The Lomography tribe: how digital natives fell in love with analogue photography and cheap cameras’ imperfect shots
Lomography takes its name from the Lomo, a cheap, Soviet-produced camera whose imperfect shots offer an unfiltered view of life. Founders of the movement 25 years ago reflect on how it took off among curious digital natives

Analogue photography is not dead, say the co-founders of Lomography, which morphed from a simple non-profit society centred around sharing non-traditional photography into an international brand selling film, analogue cameras and accessories in an almost completely digital age.

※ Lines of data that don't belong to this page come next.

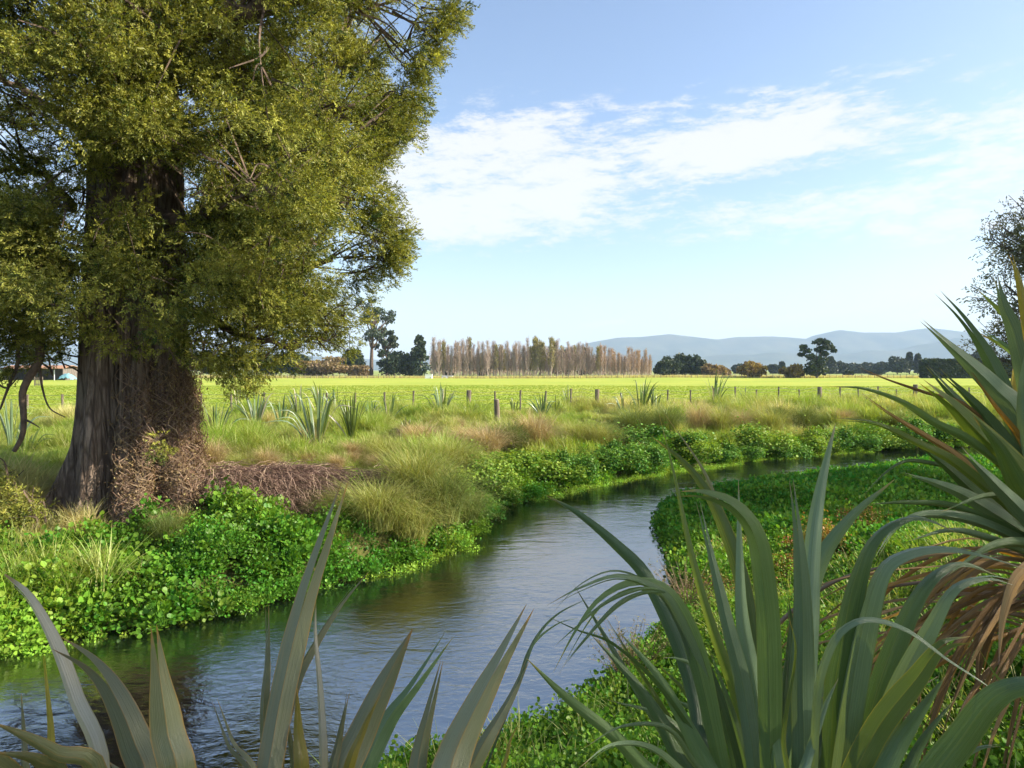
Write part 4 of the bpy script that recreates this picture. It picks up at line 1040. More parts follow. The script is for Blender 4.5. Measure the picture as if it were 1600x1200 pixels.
def blade_tuft(n, h, w, spread, r, droop=.5, seg=3, seeds=0.):
    """a tuft of n curved grass blades"""
    az = r.uniform(0, 2 * np.pi, n); H = h * r.uniform(.55, 1.15, n); out = spread * r.uniform(.3, 1.2, n); b0 = r.uniform(0, .28 * spread, n); az0 = r.uniform(0, 6.28, n)
    V, F, T = [], [], []
    k = np.linspace(0, 1, seg + 1)
    for i in range(n):
        d = np.array([math.cos(az[i]), math.sin(az[i]), 0]); s = np.array([-d[1], d[0], 0]); s = s + d * r.uniform(-.6, .6)
        b = np.array([math.cos(az0[i]), math.sin(az0[i]), 0]) * b0[i]
        dr = droop * r.uniform(.5, 1.4)
        c = b + d * (out[i] * k ** 1.6)[:, None] + np.array([0, 0, 1.]) * (H[i] * (k - dr * .55 * k ** 3))[:, None]
        ww = w * r.uniform(.7, 1.3) * (1 - k) ** .7
        q = len(V)
        for j in range(seg):
            V += [c[j] - s * ww[j] * .5, c[j] + s * ww[j] * .5]
        V.append(c[seg])
        for j in range(seg - 1): F.append([q + 2 * j, q + 2 * j + 1, q + 2 * j + 3, q + 2 * j + 2])
        F.append([q + 2 * seg - 2, q + 2 * seg - 1, q + 2 * seg, q + 2 * seg])
        T += [r.uniform(.1, .9)] * (2 * seg + 1)
    F = np.array(F); tri = F[:, 2] == F[:, 3]
    return np.array(V), [F[~tri], F[tri][:, :3]], np.array(T)


def herb_clump(n, h, rad, leaf, r, flat=.5, oval=True):
    """a clump of broad little leaves on short stems, a low dome"""
    u = rand_dirs(n, r); u[:, 2] = np.abs(u[:, 2]); q = r.uniform(.35, 1.05, n)[:, None]
    p = u * q * np.array([rad, rad, h])
    d = norm(u + r.normal(size=(n, 3)) * .6 + np.array([0, 0, .1])); ref = norm(u * .6 + r.normal(size=(n, 3)) * .45 + [0, 0, flat + .4])
    R = frames(d, ref=ref); sc = leaf * r.uniform(.6, 1.25, n)
    mb = MB(); tt = r.uniform(.15, .85, n)
    if oval:
        mb.stamp(LEAF_O[0], LEAF_O[1], p, R, sc, tt); k = mb.n
        mb2 = MB(); mb2.stamp(LEAF_O[0], LEAF_O[2], p, R, sc, tt); mb.F3 += mb2.F3
    else:
        mb.stamp(LEAF_D[0] * [1.5, 1, 1], LEAF_D[1], p, R, sc, tt)
    m_ = max(4, n // 6); e = p[:m_]; s = e * [.3, .3, 0]
    mb.tubes(np.stack([s, s * .5 + e * .5 + [0, 0, .1 * h], e], 1), np.full(m_, .0035), np.full(m_, .002), np.full(m_, .3))
    return mb


def mesh_of(nm, V, F, T, mat): return make_mesh(nm, V, F, mat, T)


M_GRASS = leaf_mat('grass_blades', (.24, .35, .035), (.66, .56, .30), trans=.45, gloss=.02, inst=True, vary=.2, ttint=(1.2, 1.15, .5))
M_HERB = leaf_mat('herb_leaves', (.070, .19, .018), (.25, .40, .045), trans=.36, gloss=.012, inst=True, vary=.2, rough=.4)
M_CRESS = leaf_mat('cress_leaves', (.05, .20, .022), (.26, .42, .05), trans=.32, gloss=.012, inst=True, vary=.2, rough=.4)
M_REDHERB = leaf_mat('rusty_leaves', (.15, .16, .03), (.30, .11, .035), trans=.3, gloss=.02, inst=True, vary=.3)


def frustum(x, y, m=1.0):
    return (y > .8) & (np.abs(x) < .75 * y * 1.06 + m)


def sample(n, x0, x1, y0, y1):
    x = R5.uniform(x0, x1, n); y = R5.uniform(y0, y1, n); k = frustum(x, y, 1.5)
    return x[k], y[k]


def pxof(x, y, z): return 800 + x / y * FPX, HZ - (z - CAMZ) / y * FPX


def patch(x, y, s, off=0.): return fbm(x * s + off, y * s + off * 1.7, 3)


trunk_d = lambda x, y: np.hypot(x - TX, y - TY)

# ---- long rank grass of the far bank
x, y = sample(230000, -32, 34, 7, 41)
df, dn, zn = sides(x, y); fence = y - (34.1 + .225 * x)
dens = ss(df, .25, 1.2) * (1 - ss(fence, .1, 1.3)) * (trunk_d(x, y) > 1.45)
dens *= np.clip(26 / y, .55, 2.2) * .62
bh = (np.abs(x + 4.0) < 1.9) & (np.abs(y - (13.0 + (x + 4) * .4)) < .7)
dens = np.where(bh, 0, dens)
lowherb = ss(patch(x, y, .5, 3), .42, .58) * (1 - ss(df, 1.8, 3.5)); dens *= 1 - .45 * lowherb
k = (zn == 1) & (R5.random(len(x)) < dens); x, y, df, fence = x[k], y[k], df[k], fence[k]
z = ground_z(x, y)
dryp = ss(patch(x, y, .33, 11), .56, .74) * .8 * ss(df, 1.2, 3.0)
px, py = pxof(x, y, z)
dryp = np.maximum(dryp, .8 * np.exp(-((px - 700) / 110) ** 2 - ((py - 700) / 35) ** 2) * ss(patch(x, y, 1.1, 2), .3, .6))
dryp = np.maximum(dryp, .85 * np.exp(-((trunk_d(x, y) - 1.6) / .8) ** 2) * (y < TY + .5))
dryp = np.maximum(dryp, .55 * ss(fence, -1.6, .2))
tint = np.clip(.16 + .62 * dryp + R5.normal(size=len(x)) * .10 + .34 * (patch(x, y, .8, 7) - .5) * 2, 0, 1)
gs = []
for i in range(6):
    V, F, T = blade_tuft(34, .46, .010, .30, R5, droop=.8 if i < 4 else .25, seg=4); gs.append(mesh_of('grass_tuft', V, F, T, M_GRASS))
sc = R5.uniform(.55, 1.25, len(x)) * (.35 + 1.3 * ss(patch(x, y, .55, 21), .3, .72)) * (1 + .35 * ss(y, 20, 34))
instancer('long_grass', np.stack([x, y, z - .03], -1), R5.uniform(0, 6.28, len(x)), R5.normal(size=(len(x), 2)) * .16, sc, R5.integers(0, 6, len(x)), tint, gs,
          'long yellow green grass with dry straw patches covering the far bank', 'grass')
print('grass', len(x))

# ---- leafy herbs along the far water's edge
x, y = sample(90000, -20, 26, 6.5, 31)
df, dn, zn = sides(x, y)
wide = np.interp(x, [-12, -6, -4, -2.7, -2.2, -.6, .2, 3, 30], [2.9, 2.9, 2.6, 1.6, .55, .6, 1.5, 1.4, 1.3])
dens = ss(df, -.05, .12) * (1 - ss(df, wide * .55, wide * 1.15)) * (.35 + .9 * ss(patch(x, y, .8, 5), .33, .55)) * np.clip(14 / y, .5, 1.6) * .95
dens = np.where(trunk_d(x, y) < 1.5, 0, dens)
over = (zn == 0) & (df < .32 * ss(patch(x, y, 1.2, 15), .35, .65)) & (dn > .5) & (R5.random(len(x)) < .55)
k = ((zn == 1) & (R5.random(len(x)) < dens)) | over; x, y, df = x[k], y[k], df[k]; z = np.maximum(ground_z(x, y), -.93)
mound = .42 * ss(patch(x, y, .75, 31), .35, .7) * ss(df, .1, .8)
hs = []
for i in range(6):
    hs.append(herb_clump([95, 140, 115, 170, 130, 80][i], .20 + .05 * (i % 3), .20, [.042, .026, .034, .022, .030, .048][i], R5).mesh('herb_clump', M_HERB))
tint = np.clip(.42 + R5.normal(size=len(x)) * .16 + .8 * (patch(x, y, .7, 9) - .5) * 2 - .08 * (x < -2.5), 0, 1)
lay = 1 + (R5.random(len(x)) * 0)
zz_ = z - .02 + mound * R5.random(len(x)) ** .4
instancer('leafy_herbs', np.stack([x, y, zz_], -1), R5.uniform(0, 6.28, len(x)), R5.normal(size=(len(x), 2)) * .25, R5.uniform(.5, 1.5, len(x)), np.clip((patch(x, y, .8, 101) * 13 - 3.5 + R5.normal(size=len(x)) * .9), 0, 5).astype(int), tint, hs,
          'bright green leafy herbs crowding the far edge of the stream', 'herbs')
print('herbs', len(x))

# ---- watercress: the dense green bed on the near side, and floating strips under the far bank
x, y = sample(120000, 1.5, 30, 9.5, 28)
df, dn, zn = sides(x, y)
dens = ss(dn, -.1, .15) * np.clip(16 / y, .5, 1.6) * .8 * (.55 + .6 * ss(patch(x, y, .6, 51), .3, .5))
dens *= (1 - .85 * ss(y, 10.9, 9.9))
k = (zn == -1) & (R5.random(len(x)) < dens); x, y, dn = x[k], y[k], dn[k]; z = ground_z(x, y)
up = .24 * ss(dn, .0, 1.6) * (.4 + .9 * ss(patch(x, y, .55, 61), .3, .7))
cs = []
for i in range(5):
    cs.append(herb_clump([56, 60, 50, 64, 56][i], .18 + .04 * (i % 3), .21, [.042, .05, .046, .038, .056][i], R5).mesh('cress_clump', M_CRESS))
tint = np.clip(.28 + R5.normal(size=len(x)) * .15 + .55 * (patch(x, y, .5, 19) - .5) * 2, 0, 1)
# strips afloat
x2, y2 = sample(60000, -6, 20, 7.5, 28); d2, dn2, zn2 = sides(x2, y2)
k = (zn2 == 0) & (d2 < .55 * ss(patch(x2, y2, .45, 71), .40, .6) + .12) & (dn2 > .7) & (R5.random(len(x2)) < .55); x2, y2 = x2[k], y2[k]
X_ = np.concatenate([x, x2]); Y_ = np.concatenate([y, y2]); Z_ = np.concatenate([z - .02 + up * R5.random(len(x)) ** .35, np.full(len(x2), WATER_Z - .06)])
S_ = np.concatenate([R5.uniform(.7, 1.35, len(x)), R5.uniform(.4, .7, len(x2))]); T_ = np.concatenate([tint, np.clip(R5.normal(.85, .12, len(x2)), 0, 1)])
instancer('watercress', np.stack([X_, Y_, Z_], -1), R5.uniform(0, 6.28, len(X_)), R5.normal(size=(len(X_), 2)) * .18, S_, R5.integers(0, 5, len(X_)), T_, cs,
          'deep green watercress bed spreading from the near bank into the stream', 'watercress')
print('cress', len(X_))

# ---- weeds on the near bank
x, y = sample(60000, -5, 14, 2.2, 11.5)
df, dn, zn = sides(x, y)
dens = ss(dn, -.05, .2) * np.clip(5.5 / y, .35, 1.2) * .62 * (.5 + .6 * ss(patch(x, y, 1., 81), .3, .5))
k = (zn == -1) & (R5.random(len(x)) < dens) & (np.hypot(x - 2.6, y - 3.1) > .3); x, y, dn = x[k], y[k], dn[k]; z = ground_z(x, y)
up = .22 * ss(dn, .0, .8) * ss(patch(x, y, .9, 91), .3, .7)
ws = []
for i in range(6):
    ws.append(herb_clump([100, 90, 120, 80, 96, 120][i], .20 + .06 * (i % 3), .17, [.030, .036, .026, .042, .034, .024][i], R5).mesh('weed_clump', M_HERB))
tint = np.clip(.36 + R5.normal(size=len(x)) * .16 + .3 * (patch(x, y, .9, 29) - .5) * 2, 0, 1)
instancer('weeds', np.stack([x, y, z - .02 + up * R5.random(len(x)) ** .4], -1), R5.uniform(0, 6.28, len(x)), R5.normal(size=(len(x), 2)) * .2, R5.uniform(.6, 1.2, len(x)), R5.integers(0, 6, len(x)), tint, ws,
          'soft leafy weeds on the near bank around the flax', 'weeds')
print('weeds', len(x))
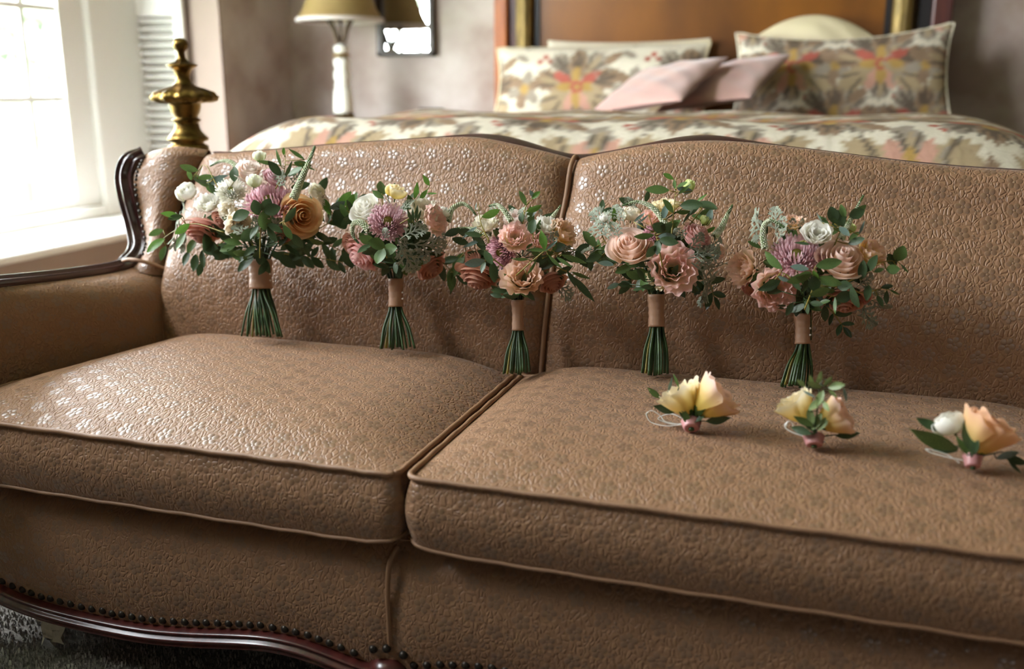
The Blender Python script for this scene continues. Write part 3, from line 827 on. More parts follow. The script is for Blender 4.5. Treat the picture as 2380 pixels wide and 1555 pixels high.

Lomography’s history can be traced back to 1991. That year a group of students from Vienna, Austria, including Sally Bibawy and Matthias Fiegl, found a small, cheap, communist-era camera built in the USSR for sale in a camera shop in Prague. The camera, the Lomo LC-A, was relatively unknown at the time, but its Soviet production meant it was cheap, and the group bought a few to bring back with them.
Most of the photos produced by the camera would traditionally be considered failures. Light would leak into the sides of the camera, causing certain areas of the film to become overexposed, known as “light leaks”. Sometimes the photos would come out in strange, unnatural hues once developed.
Their discovery of this camera could not have happened at better time, Bibawy and Fiegl say. Film was cheap to develop, and almost anyone could afford a camera. But with photography comes traditional rules, such as getting the framing right, capturing careful and precise shots, and tossing photos that suffered from light leaks or other development glitches.
Bibawy and Fiegl wanted to throw those rules out. They created the Lomographic Society, named after the quirky camera they stumbled upon. The society held exhibitions that showed off their new approach, which featured walls full of Lomographic shots, without photographer credits – which Fiegl describes as “democratic”.